Tech for Good Ten: more accessible food labels, Open Data Awards, digital resources for carers and more

30th August 2016 Posted by: Sam Firman

Welcome to the Tech For Good Ten, where we share the best 10 links in the Tech For Good world from the past seven days.


We’re aiming to share a wide range of links, meeting the people behind the latest digital innovations, showcasing the greatest tech for good products, looking at the future of social change technology, and exploring the themes and social issues that technology is tackling locally and globally.


Most importantly, we’ll be meeting the people and institutions who are actually using this technology, showing the positive difference it makes in their lives, their communities and the world around them.


We’re also encouraging debate around “What exactly is Tech For Good?” Join the debate in the comments below. We’re here to discuss all things Tech For Good. Got a link to share with the Tech For Good Team? Tweet us at  @techfotgoodtv  or leave a comment on our Facebook page.


Tech For Good Ten | 30.08.2016


1//  Sage Project: making food labels more accessible

Sage Project is a label platform that takes complex food data and turns it into easy-to-understand, personalised, actionable information that fits our own health goals. Much more needs to happen to encourage people to eat healthily, of course, but making nutritional labels more accessible and informative is a good start, and a good use of tech.
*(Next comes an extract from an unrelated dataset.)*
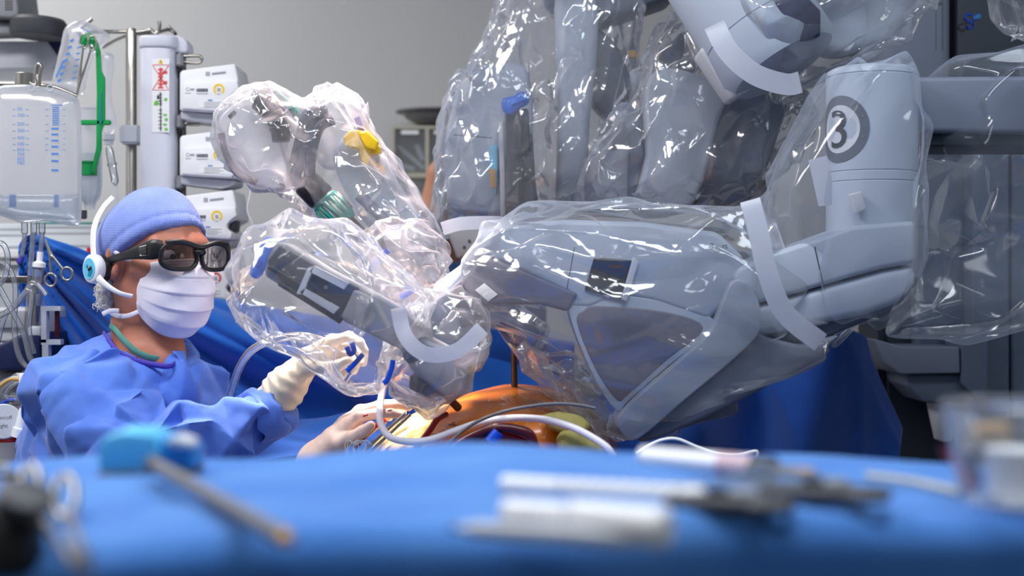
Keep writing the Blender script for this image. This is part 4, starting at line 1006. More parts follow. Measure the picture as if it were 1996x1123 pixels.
# ---- hands
def hand_fn(wr, palm, fingers, thumb, rw, rp=(.017, .012), rf=(.0092, .0088, .0078, .0066)):
    def fn(p):
        d = s_chain(p, wr, rw, .02)
        for fg in fingers: d = smin(d, s_cap(p, palm, fg[0], rp[0], rp[1]), .010)
        for a_, b_ in zip(fingers[:-1], fingers[1:]): d = smin(d, s_cap(p, (a_[0] + palm) / 2, (b_[0] + palm) / 2, .014, .014), .012)
        d = smin(d, s_cap(p, palm, thumb[0], .017, .0135), .012)
        fr_ = None
        for i, fg in enumerate(fingers):
            k_ = (1.0, 1.03, .97, .86)[i]; c_ = s_chain(p, fg, [r_ * k_ for r_ in rf], .003); fr_ = c_ if fr_ is None else np.minimum(fr_, c_)
        fr_ = np.minimum(fr_, s_chain(p, thumb, [.0125, .0105, .0098, .0078], .004))
        return smin(d, fr_, .005)
    return fn
q = lambda *a: P(*a)
wr_ = [q(512, 812, 2.39), q(556, 756, 2.39), q(590, 716, 2.39)]
palm = q(602, 702, 2.39)
fg = [[q(648, 664, 2.37), q(680, 656, 2.355), q(702, 668, 2.345), q(712, 684, 2.345)], [q(652, 674, 2.39), q(688, 672, 2.385), q(708, 690, 2.375), q(708, 708, 2.37)],
      [q(648, 686, 2.41), q(680, 692, 2.405), q(694, 710, 2.395), q(690, 724, 2.385)], [q(638, 696, 2.425), q(662, 708, 2.42), q(672, 724, 2.41), q(668, 734, 2.40)]]
th = [q(606, 716, 2.37), q(634, 718, 2.345), q(658, 714, 2.33), q(676, 704, 2.325)]
fn = hand_fn(wr_, palm, fg, th, [.036, .031, .024])
v, f = sdf_vf(fn, (q(490, 0, 2.39)[0], 2.28, .95), (q(745, 0, 2.39)[0], 2.48, 1.14), .0028)
n = vnormals(v, f); w_ = np.clip(((q(600, 706, 2.39) - v) @ unit(q(600, 706, 2.39) - q(512, 812, 2.39))) / .05, 0, 1); dd = (v - q(512, 812, 2.39)) @ unit(q(600, 706, 2.39) - q(512, 812, 2.39))
v = v + n * (w_ * .0011 * np.sin(dd * 330 + 4 * crumple(v, 51, 20, 4)) + .0009 * crumple(v, 52, 60, 6))[:, None]
mk('right_hand', v, f, M['glove'], t)['label'] = 'cream gloved right hand'
wr_ = [q(585, 960, 2.38), q(618, 900, 2.35), q(640, 872, 2.34)]
palm = q(655, 856, 2.335)
fg = [[q(700, 812, 2.315), q(735, 806, 2.31), q(762, 806, 2.31), q(784, 810, 2.315)], [q(702, 802, 2.34), q(742, 790, 2.345), q(772, 788, 2.35), q(796, 794, 2.355)],
      [q(698, 806, 2.365), q(738, 794, 2.375), q(766, 796, 2.38), q(786, 804, 2.38)], [q(690, 814, 2.385), q(724, 806, 2.395), q(746, 810, 2.40), q(760, 816, 2.40)]]
th = [q(664, 862, 2.315), q(688, 852, 2.295), q(706, 842, 2.29), q(722, 830, 2.29)]
fn = hand_fn(wr_, palm, fg, th, [.034, .029, .025])
v, f = sdf_vf(fn, (q(560, 0, 2.38)[0], 2.24, .82), (q(815, 0, 2.38)[0], 2.46, 1.03), .0028)
n = vnormals(v, f); v = v + n * (.0008 * crumple(v, 53, 60, 6))[:, None]
mk('left_hand', v, f, M['glove2'], t)['label'] = 'left hand in a thin blood-flecked glove'
r = np.random.RandomState(8); v = []
for c_, rr_ in (((742, 800), 5), ((712, 812), 4), ((724, 822), 4), ((760, 798), 3), ((690, 834), 3)):
    b0 = proj(fn, q(*c_, 2.30)[None])[0]; v.append(tube_vf(proj(fn, np.array([b0 + [-.004, 0, .0], b0 + [.001 * rr_, 0, .002]]), 6), .0005 + .0002 * rr_, 6, 1))
mk('blood_fleck', *join(*v), M['blood'], t)['kind'] = 'stuff'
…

2//  Nominations for the 2016 Open Data Awards are now open

The ODI has announced that nominations for the Open Data Awards 2016 are now open. The awards recognise the outstanding achievements of individuals and businesses working with open data – both in the UK and worldwide. Nominations are open until September 18th.


3// University of Washington's Data Science for Good programme produces excellent tech-for-good work

The University of Washington runs a summer programme called Data Science for Good. The work resulting from this year’s programme, themed ‘Urban Science’, demonstrates that students are in many cases producing data-for-good work that exceeds the work of industry and government. This emphasises the potential value of students as tech-for-good agents.


4//  Leading technologists visit White House to discuss how LBGTIQ community can help solve world's problems

Almost 200 leading technologists, representing firms like Apple, have visited the White House to discuss how the LGBTIQ community can help “tackle some of the world’s biggest problems."


5//  Google announces crackdown on intrusive advertising

Google has announced that it will punish websites that use intrusive advertising in its search-results algorithm. This may not immediately seem like a huge tech-for-good move. However, if it signals a greater crackdown on intrusive advertising, it could lead to internet users dropping the ad-blockers that are currently harming many websites doing excellent work.


6//  Carers UK release Digital Resource for Carers

Carers UK has just launched the Digital Resource for Carers, a solution that combines their own digital products and online resources with links to local information and support, providing a comprehensive online tool for carers which can reach them – and which they can use - at the click of a mouse.


7//  NETmundial Solutions Map seeks institutional home for internet-governance map

The NETmundial Solutions Map is a unique effort to tap into crowdsourced wisdom to map the emerging field of Internet governance. A call is now open to solicit proposals from entities interested in becoming the new institutional home for the Map. The deadline is 30th September.


8//  Gov Lab Academy announces Data in Criminal Justice Innovation coaching programme

Gov Lab Academy has announced a free coaching programme this September for government officials, researchers and professionals hoping to use data to innovate in the criminal-justice sphere.


9//  MIT and Singapore University of Technology and Design create structure that can 'remember' its shape

MIT and the Singapore University of Technology and Design (SUTD) have co-created a new kind of structure that can “remember” its original shape, and return to that state even after being deformed or otherwise bent out of shape. This could be hugely beneficial in applications like creating drugs that can lie dormant until they detect a change in body temperature indicative of a fever, for instance, or in building an actuator to change the angle of a solar cell to better capture the sun’s light over time.


10// Microsoft announces new resources to tackle online hate speech

Microsoft has announced new online resources to report hate speech. The move is representative of a welcome wider move against cyber-bullying by major tech firms.


11// Japan hopes to produce 2020 Olympics medals from recycled e-waste materials

Finally, as the Olympics turns into the Paralympics, Japan has announced that by reclaiming precious metals from its 'urban mine' of obsolete electronics, it may be able to produce the medals for the 2020 Tokyo Olympics from recycled e-waste materials.